#### What this task involves
Take the lines from the beginning of the material through the line containing "COL = scene.collection" and retype them exactly, leaving the pictures out.

#### Provided material
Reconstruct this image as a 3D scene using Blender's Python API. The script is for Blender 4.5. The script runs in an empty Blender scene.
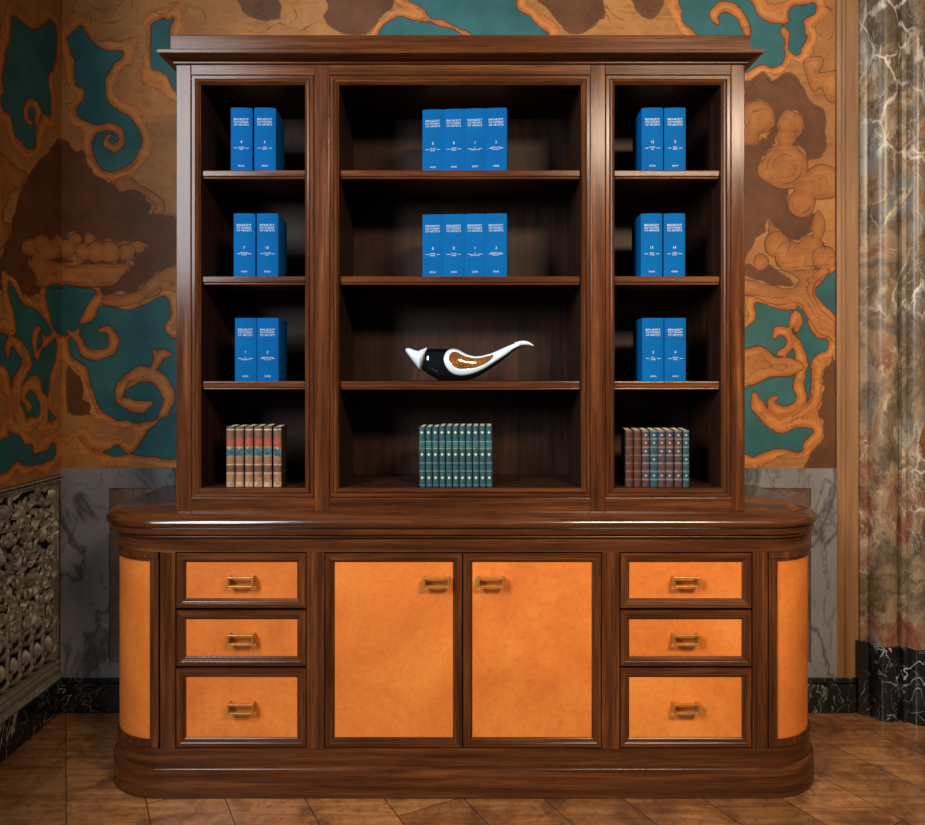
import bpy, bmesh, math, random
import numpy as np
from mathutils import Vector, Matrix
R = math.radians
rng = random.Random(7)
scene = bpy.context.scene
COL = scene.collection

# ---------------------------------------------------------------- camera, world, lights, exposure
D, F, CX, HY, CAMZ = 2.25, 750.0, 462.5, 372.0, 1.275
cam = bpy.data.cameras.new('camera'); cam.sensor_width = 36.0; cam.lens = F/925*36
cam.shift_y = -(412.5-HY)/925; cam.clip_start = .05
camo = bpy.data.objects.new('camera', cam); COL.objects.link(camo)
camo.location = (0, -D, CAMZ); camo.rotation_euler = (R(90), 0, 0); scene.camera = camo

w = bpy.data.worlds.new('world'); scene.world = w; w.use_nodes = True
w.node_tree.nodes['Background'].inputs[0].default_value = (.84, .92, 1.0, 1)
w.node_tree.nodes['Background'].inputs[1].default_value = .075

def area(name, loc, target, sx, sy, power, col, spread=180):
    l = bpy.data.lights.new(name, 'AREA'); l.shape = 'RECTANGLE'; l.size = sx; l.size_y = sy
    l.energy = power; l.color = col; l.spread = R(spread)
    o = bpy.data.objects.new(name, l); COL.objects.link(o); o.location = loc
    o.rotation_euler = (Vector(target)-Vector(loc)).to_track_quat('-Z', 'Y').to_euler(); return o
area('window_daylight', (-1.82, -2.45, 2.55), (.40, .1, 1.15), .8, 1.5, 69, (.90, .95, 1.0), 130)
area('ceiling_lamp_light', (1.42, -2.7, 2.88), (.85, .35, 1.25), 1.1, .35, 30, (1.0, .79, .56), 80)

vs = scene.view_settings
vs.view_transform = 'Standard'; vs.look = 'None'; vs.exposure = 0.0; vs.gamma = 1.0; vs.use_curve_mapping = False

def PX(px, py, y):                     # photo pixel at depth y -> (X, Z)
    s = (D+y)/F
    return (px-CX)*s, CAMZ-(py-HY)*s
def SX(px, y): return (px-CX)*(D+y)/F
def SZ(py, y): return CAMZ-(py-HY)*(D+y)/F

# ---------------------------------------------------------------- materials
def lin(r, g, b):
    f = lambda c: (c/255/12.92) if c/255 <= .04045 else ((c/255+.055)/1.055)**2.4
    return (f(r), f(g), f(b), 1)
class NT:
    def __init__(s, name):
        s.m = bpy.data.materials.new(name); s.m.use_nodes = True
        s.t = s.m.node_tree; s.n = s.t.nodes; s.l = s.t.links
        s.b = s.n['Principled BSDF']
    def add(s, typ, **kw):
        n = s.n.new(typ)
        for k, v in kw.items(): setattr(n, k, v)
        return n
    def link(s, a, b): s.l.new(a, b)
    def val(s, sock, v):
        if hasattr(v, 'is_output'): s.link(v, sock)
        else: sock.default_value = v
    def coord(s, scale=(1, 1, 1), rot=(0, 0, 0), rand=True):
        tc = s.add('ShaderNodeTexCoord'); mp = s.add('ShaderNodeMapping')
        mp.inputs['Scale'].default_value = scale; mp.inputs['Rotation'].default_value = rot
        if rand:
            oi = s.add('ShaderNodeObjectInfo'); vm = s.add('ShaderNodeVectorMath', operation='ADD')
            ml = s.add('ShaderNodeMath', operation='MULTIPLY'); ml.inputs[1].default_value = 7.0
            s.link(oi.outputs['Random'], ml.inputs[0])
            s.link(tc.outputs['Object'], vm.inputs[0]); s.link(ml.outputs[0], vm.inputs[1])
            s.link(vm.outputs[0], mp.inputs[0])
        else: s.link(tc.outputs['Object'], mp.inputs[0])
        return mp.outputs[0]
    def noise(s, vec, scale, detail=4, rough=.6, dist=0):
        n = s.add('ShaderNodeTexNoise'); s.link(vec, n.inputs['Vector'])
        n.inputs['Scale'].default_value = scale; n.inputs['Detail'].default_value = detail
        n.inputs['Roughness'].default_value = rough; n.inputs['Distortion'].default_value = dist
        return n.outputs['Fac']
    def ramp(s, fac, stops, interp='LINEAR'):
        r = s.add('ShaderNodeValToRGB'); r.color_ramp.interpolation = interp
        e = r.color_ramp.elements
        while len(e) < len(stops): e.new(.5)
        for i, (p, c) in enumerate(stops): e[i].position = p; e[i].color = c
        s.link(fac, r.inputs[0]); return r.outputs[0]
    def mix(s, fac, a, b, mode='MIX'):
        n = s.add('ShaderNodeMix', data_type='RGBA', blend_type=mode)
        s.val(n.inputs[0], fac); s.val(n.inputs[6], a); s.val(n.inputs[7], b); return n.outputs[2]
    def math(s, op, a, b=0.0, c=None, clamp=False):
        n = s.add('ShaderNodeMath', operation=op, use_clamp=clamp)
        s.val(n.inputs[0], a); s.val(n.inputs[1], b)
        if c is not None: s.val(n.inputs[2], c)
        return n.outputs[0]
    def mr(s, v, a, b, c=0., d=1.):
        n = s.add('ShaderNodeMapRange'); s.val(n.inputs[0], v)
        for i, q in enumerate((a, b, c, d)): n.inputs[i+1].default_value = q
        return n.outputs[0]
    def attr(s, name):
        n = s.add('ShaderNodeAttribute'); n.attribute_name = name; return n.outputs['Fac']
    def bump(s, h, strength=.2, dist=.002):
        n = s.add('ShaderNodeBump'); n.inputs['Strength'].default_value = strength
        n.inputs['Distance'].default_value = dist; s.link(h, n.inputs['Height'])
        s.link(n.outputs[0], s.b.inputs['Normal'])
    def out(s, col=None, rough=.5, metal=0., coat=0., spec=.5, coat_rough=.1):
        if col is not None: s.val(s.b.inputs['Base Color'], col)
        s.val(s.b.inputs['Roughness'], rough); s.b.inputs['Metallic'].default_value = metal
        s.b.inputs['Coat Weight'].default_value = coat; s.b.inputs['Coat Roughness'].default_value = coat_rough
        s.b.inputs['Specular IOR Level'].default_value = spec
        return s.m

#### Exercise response
Reconstruct this image as a 3D scene using Blender's Python API. The script is for Blender 4.5. The script runs in an empty Blender scene.
import bpy, bmesh, math, random
import numpy as np
from mathutils import Vector, Matrix
R = math.radians
rng = random.Random(7)
scene = bpy.context.scene
COL = scene.collection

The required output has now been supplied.